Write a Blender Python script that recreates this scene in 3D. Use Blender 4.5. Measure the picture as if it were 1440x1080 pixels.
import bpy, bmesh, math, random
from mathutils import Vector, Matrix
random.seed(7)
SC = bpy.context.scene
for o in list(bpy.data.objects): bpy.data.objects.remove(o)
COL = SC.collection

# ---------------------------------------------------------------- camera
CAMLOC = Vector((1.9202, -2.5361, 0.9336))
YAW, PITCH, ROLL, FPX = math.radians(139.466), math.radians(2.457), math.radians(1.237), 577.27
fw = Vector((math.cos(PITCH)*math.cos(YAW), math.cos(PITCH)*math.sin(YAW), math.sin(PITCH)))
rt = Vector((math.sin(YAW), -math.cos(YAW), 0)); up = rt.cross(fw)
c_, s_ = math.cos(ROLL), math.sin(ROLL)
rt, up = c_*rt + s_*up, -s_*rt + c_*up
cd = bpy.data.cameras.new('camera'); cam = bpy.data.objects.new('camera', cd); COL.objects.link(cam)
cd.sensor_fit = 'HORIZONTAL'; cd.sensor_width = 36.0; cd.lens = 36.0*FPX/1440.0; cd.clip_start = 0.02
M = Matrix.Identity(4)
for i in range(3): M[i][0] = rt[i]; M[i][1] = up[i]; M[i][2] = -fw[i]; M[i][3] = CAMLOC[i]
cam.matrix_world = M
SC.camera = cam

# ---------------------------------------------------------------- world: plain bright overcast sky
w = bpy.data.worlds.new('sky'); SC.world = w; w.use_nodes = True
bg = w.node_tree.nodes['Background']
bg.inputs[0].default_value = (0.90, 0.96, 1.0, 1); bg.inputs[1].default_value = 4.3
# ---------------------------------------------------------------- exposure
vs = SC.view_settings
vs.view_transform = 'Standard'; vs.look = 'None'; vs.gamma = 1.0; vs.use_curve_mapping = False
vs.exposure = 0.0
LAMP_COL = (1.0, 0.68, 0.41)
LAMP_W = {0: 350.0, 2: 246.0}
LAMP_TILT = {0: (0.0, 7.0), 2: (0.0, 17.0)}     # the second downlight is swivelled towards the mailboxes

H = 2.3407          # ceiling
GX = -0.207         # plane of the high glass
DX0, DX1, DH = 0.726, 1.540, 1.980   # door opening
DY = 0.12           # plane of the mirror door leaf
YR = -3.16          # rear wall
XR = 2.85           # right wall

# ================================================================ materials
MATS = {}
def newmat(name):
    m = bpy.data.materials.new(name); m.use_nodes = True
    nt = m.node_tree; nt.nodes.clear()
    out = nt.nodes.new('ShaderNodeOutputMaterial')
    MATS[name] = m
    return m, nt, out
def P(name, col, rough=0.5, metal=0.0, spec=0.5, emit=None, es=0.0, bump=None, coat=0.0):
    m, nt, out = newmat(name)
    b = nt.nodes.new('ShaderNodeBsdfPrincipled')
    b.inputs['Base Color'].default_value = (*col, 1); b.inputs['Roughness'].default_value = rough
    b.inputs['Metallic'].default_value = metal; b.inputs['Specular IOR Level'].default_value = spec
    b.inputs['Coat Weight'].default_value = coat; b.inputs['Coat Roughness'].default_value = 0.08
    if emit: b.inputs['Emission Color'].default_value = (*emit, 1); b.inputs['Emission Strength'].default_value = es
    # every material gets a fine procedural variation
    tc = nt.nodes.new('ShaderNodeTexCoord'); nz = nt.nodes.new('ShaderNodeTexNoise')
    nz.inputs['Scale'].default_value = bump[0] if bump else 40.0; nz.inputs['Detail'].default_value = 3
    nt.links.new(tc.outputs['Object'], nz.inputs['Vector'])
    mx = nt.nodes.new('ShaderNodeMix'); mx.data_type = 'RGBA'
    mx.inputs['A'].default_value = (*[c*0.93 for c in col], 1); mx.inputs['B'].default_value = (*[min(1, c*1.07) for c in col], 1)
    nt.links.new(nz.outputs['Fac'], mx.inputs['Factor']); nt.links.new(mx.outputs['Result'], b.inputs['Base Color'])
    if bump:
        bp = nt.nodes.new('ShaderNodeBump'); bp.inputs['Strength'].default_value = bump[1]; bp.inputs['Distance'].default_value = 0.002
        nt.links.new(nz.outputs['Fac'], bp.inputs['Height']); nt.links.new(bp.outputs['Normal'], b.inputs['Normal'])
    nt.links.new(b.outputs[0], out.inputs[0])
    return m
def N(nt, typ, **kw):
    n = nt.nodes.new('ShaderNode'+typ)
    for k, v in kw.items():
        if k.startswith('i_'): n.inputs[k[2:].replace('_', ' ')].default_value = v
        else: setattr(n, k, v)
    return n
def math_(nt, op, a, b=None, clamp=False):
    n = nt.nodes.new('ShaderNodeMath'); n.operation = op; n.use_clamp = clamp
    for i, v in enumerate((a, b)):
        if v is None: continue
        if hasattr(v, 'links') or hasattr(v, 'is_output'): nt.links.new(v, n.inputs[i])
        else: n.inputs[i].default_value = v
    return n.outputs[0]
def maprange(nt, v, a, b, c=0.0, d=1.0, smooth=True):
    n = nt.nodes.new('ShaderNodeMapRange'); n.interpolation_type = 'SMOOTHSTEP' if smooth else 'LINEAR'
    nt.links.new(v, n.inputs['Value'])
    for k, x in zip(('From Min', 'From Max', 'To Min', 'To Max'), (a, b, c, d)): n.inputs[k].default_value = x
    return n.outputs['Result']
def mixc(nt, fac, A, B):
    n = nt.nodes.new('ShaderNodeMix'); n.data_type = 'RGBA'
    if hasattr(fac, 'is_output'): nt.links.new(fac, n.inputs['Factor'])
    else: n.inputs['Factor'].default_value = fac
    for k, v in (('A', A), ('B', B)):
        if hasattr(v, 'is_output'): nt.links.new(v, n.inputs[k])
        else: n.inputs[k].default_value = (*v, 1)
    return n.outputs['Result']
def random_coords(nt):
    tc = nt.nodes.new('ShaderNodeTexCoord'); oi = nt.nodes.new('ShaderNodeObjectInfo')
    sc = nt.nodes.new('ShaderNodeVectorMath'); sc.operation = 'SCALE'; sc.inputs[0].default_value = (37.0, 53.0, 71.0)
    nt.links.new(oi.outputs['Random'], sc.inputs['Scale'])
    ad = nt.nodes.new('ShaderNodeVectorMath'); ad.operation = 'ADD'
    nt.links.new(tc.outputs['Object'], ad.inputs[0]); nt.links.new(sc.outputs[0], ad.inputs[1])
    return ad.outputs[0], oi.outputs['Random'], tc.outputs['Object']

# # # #

◆ **TASK DETAILS**
All of the material above needs to be retyped word for word.

◆ **FULL OUTPUT**
Write a Blender Python script that recreates this scene in 3D. Use Blender 4.5. Measure the picture as if it were 1440x1080 pixels.
import bpy, bmesh, math, random
from mathutils import Vector, Matrix
random.seed(7)
SC = bpy.context.scene
for o in list(bpy.data.objects): bpy.data.objects.remove(o)
COL = SC.collection

# ---------------------------------------------------------------- camera
CAMLOC = Vector((1.9202, -2.5361, 0.9336))
YAW, PITCH, ROLL, FPX = math.radians(139.466), math.radians(2.457), math.radians(1.237), 577.27
fw = Vector((math.cos(PITCH)*math.cos(YAW), math.cos(PITCH)*math.sin(YAW), math.sin(PITCH)))
rt = Vector((math.sin(YAW), -math.cos(YAW), 0)); up = rt.cross(fw)
c_, s_ = math.cos(ROLL), math.sin(ROLL)
rt, up = c_*rt + s_*up, -s_*rt + c_*up
cd = bpy.data.cameras.new('camera'); cam = bpy.data.objects.new('camera', cd); COL.objects.link(cam)
cd.sensor_fit = 'HORIZONTAL'; cd.sensor_width = 36.0; cd.lens = 36.0*FPX/1440.0; cd.clip_start = 0.02
M = Matrix.Identity(4)
for i in range(3): M[i][0] = rt[i]; M[i][1] = up[i]; M[i][2] = -fw[i]; M[i][3] = CAMLOC[i]
cam.matrix_world = M
SC.camera = cam

# ---------------------------------------------------------------- world: plain bright overcast sky
w = bpy.data.worlds.new('sky'); SC.world = w; w.use_nodes = True
bg = w.node_tree.nodes['Background']
bg.inputs[0].default_value = (0.90, 0.96, 1.0, 1); bg.inputs[1].default_value = 4.3
# ---------------------------------------------------------------- exposure
vs = SC.view_settings
vs.view_transform = 'Standard'; vs.look = 'None'; vs.gamma = 1.0; vs.use_curve_mapping = False
vs.exposure = 0.0
LAMP_COL = (1.0, 0.68, 0.41)
LAMP_W = {0: 350.0, 2: 246.0}
LAMP_TILT = {0: (0.0, 7.0), 2: (0.0, 17.0)}     # the second downlight is swivelled towards the mailboxes

H = 2.3407          # ceiling
GX = -0.207         # plane of the high glass
DX0, DX1, DH = 0.726, 1.540, 1.980   # door opening
DY = 0.12           # plane of the mirror door leaf
YR = -3.16          # rear wall
XR = 2.85           # right wall

# ================================================================ materials
MATS = {}
def newmat(name):
    m = bpy.data.materials.new(name); m.use_nodes = True
    nt = m.node_tree; nt.nodes.clear()
    out = nt.nodes.new('ShaderNodeOutputMaterial')
    MATS[name] = m
    return m, nt, out
def P(name, col, rough=0.5, metal=0.0, spec=0.5, emit=None, es=0.0, bump=None, coat=0.0):
    m, nt, out = newmat(name)
    b = nt.nodes.new('ShaderNodeBsdfPrincipled')
    b.inputs['Base Color'].default_value = (*col, 1); b.inputs['Roughness'].default_value = rough
    b.inputs['Metallic'].default_value = metal; b.inputs['Specular IOR Level'].default_value = spec
    b.inputs['Coat Weight'].default_value = coat; b.inputs['Coat Roughness'].default_value = 0.08
    if emit: b.inputs['Emission Color'].default_value = (*emit, 1); b.inputs['Emission Strength'].default_value = es
    # every material gets a fine procedural variation
    tc = nt.nodes.new('ShaderNodeTexCoord'); nz = nt.nodes.new('ShaderNodeTexNoise')
    nz.inputs['Scale'].default_value = bump[0] if bump else 40.0; nz.inputs['Detail'].default_value = 3
    nt.links.new(tc.outputs['Object'], nz.inputs['Vector'])
    mx = nt.nodes.new('ShaderNodeMix'); mx.data_type = 'RGBA'
    mx.inputs['A'].default_value = (*[c*0.93 for c in col], 1); mx.inputs['B'].default_value = (*[min(1, c*1.07) for c in col], 1)
    nt.links.new(nz.outputs['Fac'], mx.inputs['Factor']); nt.links.new(mx.outputs['Result'], b.inputs['Base Color'])
    if bump:
        bp = nt.nodes.new('ShaderNodeBump'); bp.inputs['Strength'].default_value = bump[1]; bp.inputs['Distance'].default_value = 0.002
        nt.links.new(nz.outputs['Fac'], bp.inputs['Height']); nt.links.new(bp.outputs['Normal'], b.inputs['Normal'])
    nt.links.new(b.outputs[0], out.inputs[0])
    return m
def N(nt, typ, **kw):
    n = nt.nodes.new('ShaderNode'+typ)
    for k, v in kw.items():
        if k.startswith('i_'): n.inputs[k[2:].replace('_', ' ')].default_value = v
        else: setattr(n, k, v)
    return n
def math_(nt, op, a, b=None, clamp=False):
    n = nt.nodes.new('ShaderNodeMath'); n.operation = op; n.use_clamp = clamp
    for i, v in enumerate((a, b)):
        if v is None: continue
        if hasattr(v, 'links') or hasattr(v, 'is_output'): nt.links.new(v, n.inputs[i])
        else: n.inputs[i].default_value = v
    return n.outputs[0]
def maprange(nt, v, a, b, c=0.0, d=1.0, smooth=True):
    n = nt.nodes.new('ShaderNodeMapRange'); n.interpolation_type = 'SMOOTHSTEP' if smooth else 'LINEAR'
    nt.links.new(v, n.inputs['Value'])
    for k, x in zip(('From Min', 'From Max', 'To Min', 'To Max'), (a, b, c, d)): n.inputs[k].default_value = x
    return n.outputs['Result']
def mixc(nt, fac, A, B):
    n = nt.nodes.new('ShaderNodeMix'); n.data_type = 'RGBA'
    if hasattr(fac, 'is_output'): nt.links.new(fac, n.inputs['Factor'])
    else: n.inputs['Factor'].default_value = fac
    for k, v in (('A', A), ('B', B)):
        if hasattr(v, 'is_output'): nt.links.new(v, n.inputs[k])
        else: n.inputs[k].default_value = (*v, 1)
    return n.outputs['Result']
def random_coords(nt):
    tc = nt.nodes.new('ShaderNodeTexCoord'); oi = nt.nodes.new('ShaderNodeObjectInfo')
    sc = nt.nodes.new('ShaderNodeVectorMath'); sc.operation = 'SCALE'; sc.inputs[0].default_value = (37.0, 53.0, 71.0)
    nt.links.new(oi.outputs['Random'], sc.inputs['Scale'])
    ad = nt.nodes.new('ShaderNodeVectorMath'); ad.operation = 'ADD'
    nt.links.new(tc.outputs['Object'], ad.inputs[0]); nt.links.new(sc.outputs[0], ad.inputs[1])
    return ad.outputs[0], oi.outputs['Random'], tc.outputs['Object']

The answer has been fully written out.